LBH KAHMI Sumut juga mengungkap adanya penghalangan pendampingan hukum bagi para mahasiswa. Setelah dibawa ke Direktorat Kriminal Umum Polda Sumut, upaya LBH KAHMI bersama KontraS Sumut untuk memberi bantuan hukum dihambat dengan alasan administratif. “Itu jelas abuse of power. KUHAP secara eksplisit menjamin hak setiap warga negara untuk didampingi penasihat hukum,” tegasnya.
Penanganan aparat, lanjutnya, juga berpotensi melanggar Perkap No. 8/2009 tentang Prinsip HAM dalam Tugas Kepolisian dan Perkap No. 7/2012 tentang Pengamanan Aksi Unjuk Rasa. Fakta bahwa aparat menggunakan senjata laras panjang untuk membubarkan massa semakin mempertegas dugaan adanya pelanggaran serius.
Aksi mahasiswa itu sendiri berawal dari tuntutan pembatalan fasilitas mewah DPR RI di tengah krisis ekonomi yang menekan rakyat. “Ini penghinaan terhadap penderitaan rakyat,” teriak salah seorang orator di lokasi. Namun, aspirasi tersebut justru dijawab dengan represi. Mahasiswa dipukul, ditendang, dan diusir dengan kekerasan. Bentrokan pun terjadi, menimbulkan korban di kedua belah pihak, termasuk wartawan yang tengah bertugas.
Polda Sumut berdalih bahwa tindakan represif itu dilakukan untuk melindungi fasilitas negara. Namun, cara yang ditempuh justru memperkuat kritik bahwa kepolisian kian menjauh dari prinsip demokrasi. Alih-alih menjadi pengayom, aparat tampil sebagai kekuatan represif yang menakutkan.
LBH KAHMI Sumut menegaskan, kasus ini adalah cermin darurat reformasi kepolisian. “Demokrasi hanya akan bertahan bila suara rakyat dihormati, bukan dibungkam dengan pentungan. Negara yang membiarkan aparat menindas rakyatnya sedang menggali kubur bagi legitimasi kekuasaan itu sendiri,” pungkas Taufik.

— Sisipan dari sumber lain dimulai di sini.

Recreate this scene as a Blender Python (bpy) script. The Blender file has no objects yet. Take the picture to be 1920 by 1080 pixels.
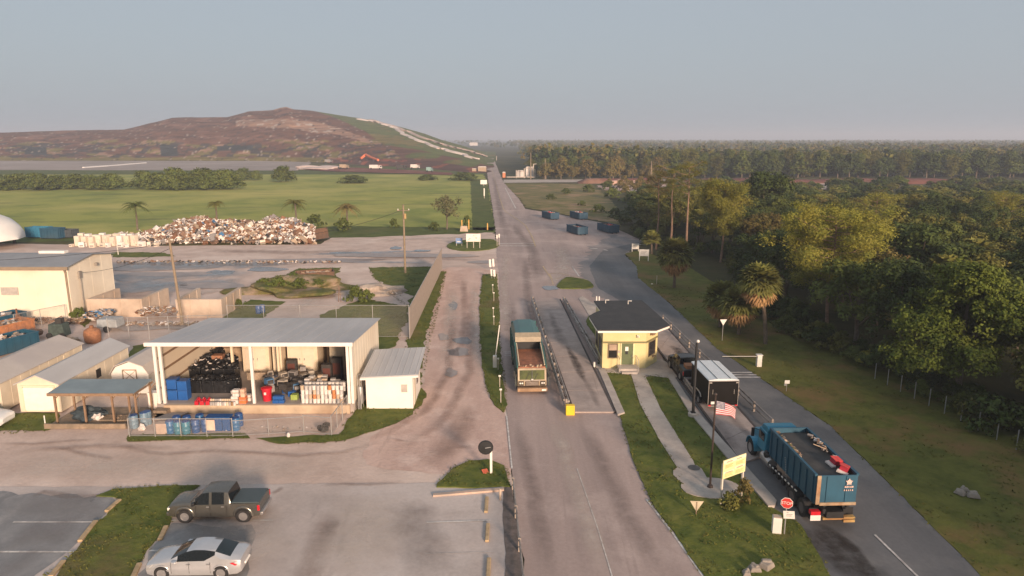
import bpy, bmesh, math, random
import numpy as np
from mathutils import Vector, Matrix, noise
R = math.radians
scn = bpy.context.scene
col = scn.collection
# ------------------------------------------------------------------ camera
F = 1333.; HC = 20.; TH = math.atan(281/F); SS, CC = math.sin(TH), math.cos(TH)
cam_data = bpy.data.cameras.new('camera'); cam = bpy.data.objects.new('camera', cam_data); col.objects.link(cam)
cam.location = (0, 0, HC); cam.rotation_euler = (math.pi/2-TH, 0, 0)
cam_data.sensor_width = 36; cam_data.lens = 36*F/1920; cam_data.clip_end = 20000; cam_data.clip_start = .5
scn.camera = cam
# ------------------------------------------------------------------ sky, sun, exposure
SUN_AZ, SUN_EL = R(24), R(13)        # azimuth right of straight behind the camera
world = bpy.data.worlds.new('World'); scn.world = world; world.use_nodes = True
wn = world.node_tree; wn.nodes.clear()
sky = wn.nodes.new('ShaderNodeTexSky'); sky.sky_type = 'NISHITA'; sky.sun_disc = False
sky.sun_elevation = SUN_EL; sky.sun_rotation = math.pi - SUN_AZ; sky.air_density = 1.0; sky.dust_density = 3.5; sky.ozone_density = 1.5
wm = wn.nodes.new('ShaderNodeMix'); wm.data_type = 'RGBA'; wm.inputs[0].default_value = .84
wm.inputs[7].default_value = (3.14, 3.5, 3.9, 1)     # thin high overcast that greys the sky
bg = wn.nodes.new('ShaderNodeBackground'); bg.inputs[1].default_value = .077
wo = wn.nodes.new('ShaderNodeOutputWorld')
wn.links.new(sky.outputs[0], wm.inputs[6]); wn.links.new(wm.outputs[2], bg.inputs[0]); wn.links.new(bg.outputs[0], wo.inputs[0])
sl = bpy.data.lights.new('sun', 'SUN'); sun = bpy.data.objects.new('sun', sl); col.objects.link(sun)
sl.energy = 3.8; sl.angle = R(9); sl.color = (1, .74, .55)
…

Atas peristiwa ini, LBH KAHMI Sumut mendesak aparat penegak hukum untuk:
1. Menghentikan segala bentuk kekerasan dan intimidasi terhadap demonstran.
2. Menjamin kebebasan berekspresi sesuai konstitusi dan hukum yang berlaku.
3. Memproses secara hukum dan transparan aparat yang terbukti melakukan pelanggaran.
4. Memberikan perlindungan dan pemulihan bagi korban kekerasan.
5. Membebaskan aktivis yang ditangkap dan dikriminalisasi oleh Polda Sumut.
Demikian atas perhatian diucapkan terimakasih (TUD).